» **REQUIRED TASK**
Restate the span of lines that starts with the line containing "The Blender Python" and ends with the line containing "so.rotation_euler = (R(90", word for word, including both, with nothing else.

Entries from a dataset:

......

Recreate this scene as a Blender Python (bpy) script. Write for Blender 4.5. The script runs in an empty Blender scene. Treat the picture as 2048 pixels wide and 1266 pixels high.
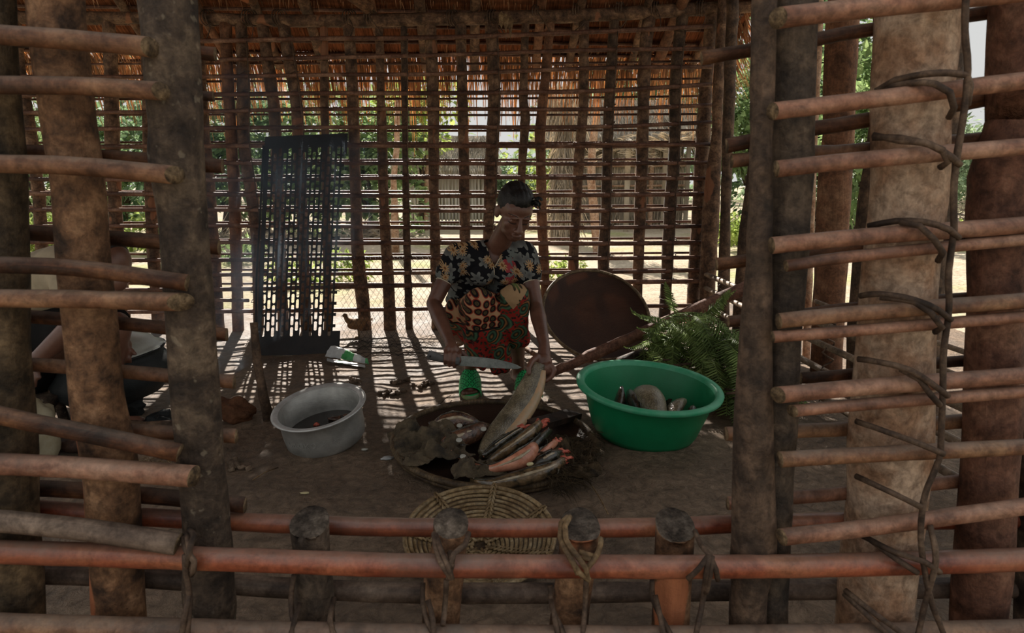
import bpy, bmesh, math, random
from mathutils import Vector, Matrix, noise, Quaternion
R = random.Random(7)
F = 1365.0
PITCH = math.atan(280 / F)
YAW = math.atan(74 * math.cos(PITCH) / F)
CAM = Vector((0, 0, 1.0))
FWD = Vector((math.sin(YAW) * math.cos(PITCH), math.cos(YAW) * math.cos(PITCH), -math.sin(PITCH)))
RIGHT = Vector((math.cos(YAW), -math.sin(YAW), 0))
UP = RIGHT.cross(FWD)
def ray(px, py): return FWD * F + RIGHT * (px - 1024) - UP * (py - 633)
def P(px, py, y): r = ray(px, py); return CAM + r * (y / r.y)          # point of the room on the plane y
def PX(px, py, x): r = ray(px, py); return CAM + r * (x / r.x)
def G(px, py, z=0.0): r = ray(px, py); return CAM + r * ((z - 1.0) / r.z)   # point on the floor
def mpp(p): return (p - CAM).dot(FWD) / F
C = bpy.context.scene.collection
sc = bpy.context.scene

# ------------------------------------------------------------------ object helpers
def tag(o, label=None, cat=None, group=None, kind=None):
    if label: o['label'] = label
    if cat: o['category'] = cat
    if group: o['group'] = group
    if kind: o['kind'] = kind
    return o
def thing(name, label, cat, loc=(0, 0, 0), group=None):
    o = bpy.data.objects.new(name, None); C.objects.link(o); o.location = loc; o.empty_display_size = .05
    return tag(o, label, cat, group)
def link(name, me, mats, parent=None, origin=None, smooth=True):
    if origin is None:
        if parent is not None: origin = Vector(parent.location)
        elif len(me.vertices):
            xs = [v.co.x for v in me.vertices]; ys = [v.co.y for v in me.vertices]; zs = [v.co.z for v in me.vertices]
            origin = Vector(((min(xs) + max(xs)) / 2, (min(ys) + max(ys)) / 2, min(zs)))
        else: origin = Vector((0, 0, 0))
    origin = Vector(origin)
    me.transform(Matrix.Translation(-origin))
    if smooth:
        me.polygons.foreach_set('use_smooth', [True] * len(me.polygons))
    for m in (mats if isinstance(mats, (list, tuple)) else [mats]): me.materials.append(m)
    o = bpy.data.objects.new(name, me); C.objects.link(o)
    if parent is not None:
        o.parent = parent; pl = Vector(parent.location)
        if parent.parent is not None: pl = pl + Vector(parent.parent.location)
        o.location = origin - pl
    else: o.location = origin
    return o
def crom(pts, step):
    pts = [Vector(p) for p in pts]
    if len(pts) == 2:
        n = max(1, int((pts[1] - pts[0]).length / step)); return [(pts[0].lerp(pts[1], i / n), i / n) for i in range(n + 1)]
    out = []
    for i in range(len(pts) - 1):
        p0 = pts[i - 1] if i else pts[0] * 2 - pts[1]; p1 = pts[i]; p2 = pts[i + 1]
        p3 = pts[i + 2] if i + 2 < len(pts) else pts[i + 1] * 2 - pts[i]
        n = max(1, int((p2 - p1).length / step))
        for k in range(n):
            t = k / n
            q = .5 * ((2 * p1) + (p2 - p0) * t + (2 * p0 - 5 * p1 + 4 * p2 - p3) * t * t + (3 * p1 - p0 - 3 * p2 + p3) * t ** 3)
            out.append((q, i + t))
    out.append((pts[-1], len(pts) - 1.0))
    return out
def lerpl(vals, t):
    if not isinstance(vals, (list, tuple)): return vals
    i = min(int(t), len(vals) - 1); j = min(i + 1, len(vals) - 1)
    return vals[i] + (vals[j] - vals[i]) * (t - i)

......

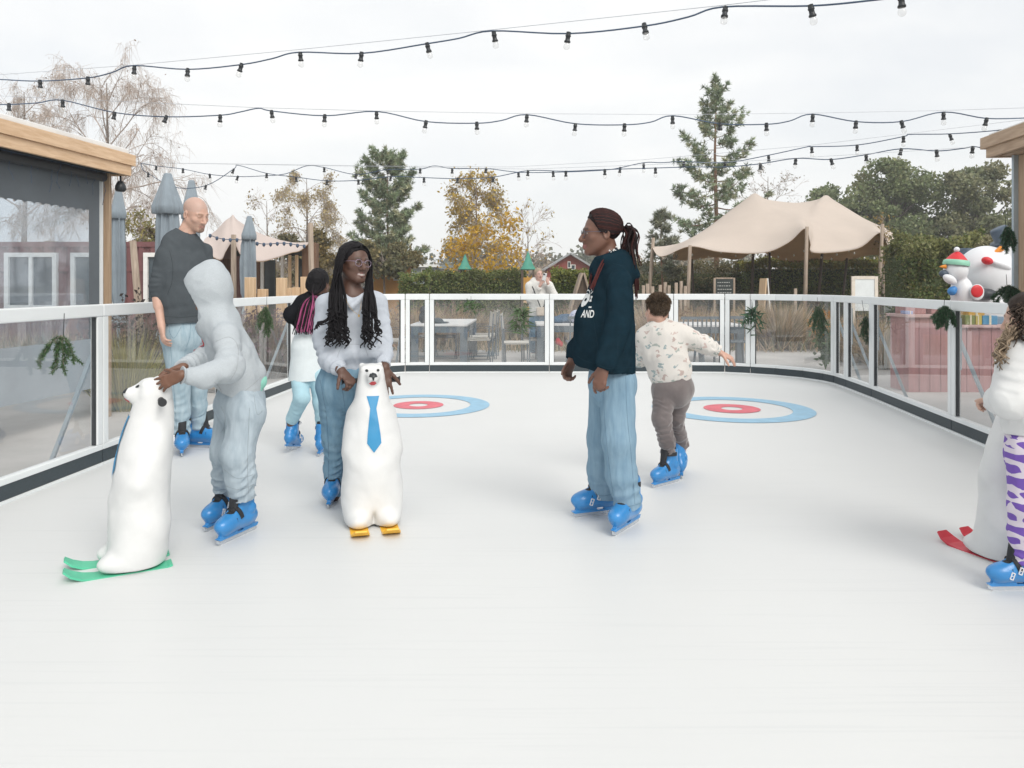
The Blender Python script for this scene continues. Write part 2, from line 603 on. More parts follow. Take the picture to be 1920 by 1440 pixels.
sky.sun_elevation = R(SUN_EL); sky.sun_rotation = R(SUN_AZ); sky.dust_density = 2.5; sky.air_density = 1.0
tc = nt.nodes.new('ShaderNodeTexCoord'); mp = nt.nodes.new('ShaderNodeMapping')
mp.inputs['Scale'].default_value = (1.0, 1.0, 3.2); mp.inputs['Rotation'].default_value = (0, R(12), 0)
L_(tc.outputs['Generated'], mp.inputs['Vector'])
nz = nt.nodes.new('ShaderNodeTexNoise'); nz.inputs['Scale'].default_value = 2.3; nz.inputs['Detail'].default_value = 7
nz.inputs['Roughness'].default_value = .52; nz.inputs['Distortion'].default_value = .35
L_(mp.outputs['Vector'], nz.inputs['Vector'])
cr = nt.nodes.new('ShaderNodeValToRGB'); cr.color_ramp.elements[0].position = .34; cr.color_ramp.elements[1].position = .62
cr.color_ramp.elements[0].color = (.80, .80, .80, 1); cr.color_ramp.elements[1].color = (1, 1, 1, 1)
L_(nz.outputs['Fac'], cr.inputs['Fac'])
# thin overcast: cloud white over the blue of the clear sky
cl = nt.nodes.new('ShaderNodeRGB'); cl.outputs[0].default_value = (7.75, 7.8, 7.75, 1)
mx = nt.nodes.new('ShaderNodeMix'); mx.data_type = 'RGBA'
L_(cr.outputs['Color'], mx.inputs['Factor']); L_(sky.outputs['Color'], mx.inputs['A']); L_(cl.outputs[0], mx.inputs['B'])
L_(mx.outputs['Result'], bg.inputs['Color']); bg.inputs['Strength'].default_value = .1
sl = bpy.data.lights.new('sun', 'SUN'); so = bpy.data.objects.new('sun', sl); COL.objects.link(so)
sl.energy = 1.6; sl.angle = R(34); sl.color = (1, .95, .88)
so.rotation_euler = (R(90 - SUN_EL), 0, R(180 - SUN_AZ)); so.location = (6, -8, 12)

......

» **FULL SOLUTION**
The Blender Python script for this scene continues. Write part 2, from line 603 on. More parts follow. Take the picture to be 1920 by 1440 pixels.
sky.sun_elevation = R(SUN_EL); sky.sun_rotation = R(SUN_AZ); sky.dust_density = 2.5; sky.air_density = 1.0
tc = nt.nodes.new('ShaderNodeTexCoord'); mp = nt.nodes.new('ShaderNodeMapping')
mp.inputs['Scale'].default_value = (1.0, 1.0, 3.2); mp.inputs['Rotation'].default_value = (0, R(12), 0)
L_(tc.outputs['Generated'], mp.inputs['Vector'])
nz = nt.nodes.new('ShaderNodeTexNoise'); nz.inputs['Scale'].default_value = 2.3; nz.inputs['Detail'].default_value = 7
nz.inputs['Roughness'].default_value = .52; nz.inputs['Distortion'].default_value = .35
L_(mp.outputs['Vector'], nz.inputs['Vector'])
cr = nt.nodes.new('ShaderNodeValToRGB'); cr.color_ramp.elements[0].position = .34; cr.color_ramp.elements[1].position = .62
cr.color_ramp.elements[0].color = (.80, .80, .80, 1); cr.color_ramp.elements[1].color = (1, 1, 1, 1)
L_(nz.outputs['Fac'], cr.inputs['Fac'])
# thin overcast: cloud white over the blue of the clear sky
cl = nt.nodes.new('ShaderNodeRGB'); cl.outputs[0].default_value = (7.75, 7.8, 7.75, 1)
mx = nt.nodes.new('ShaderNodeMix'); mx.data_type = 'RGBA'
L_(cr.outputs['Color'], mx.inputs['Factor']); L_(sky.outputs['Color'], mx.inputs['A']); L_(cl.outputs[0], mx.inputs['B'])
L_(mx.outputs['Result'], bg.inputs['Color']); bg.inputs['Strength'].default_value = .1
sl = bpy.data.lights.new('sun', 'SUN'); so = bpy.data.objects.new('sun', sl); COL.objects.link(so)
sl.energy = 1.6; sl.angle = R(34); sl.color = (1, .95, .88)
so.rotation_euler = (R(90 - SUN_EL), 0, R(180 - SUN_AZ)); so.location = (6, -8, 12)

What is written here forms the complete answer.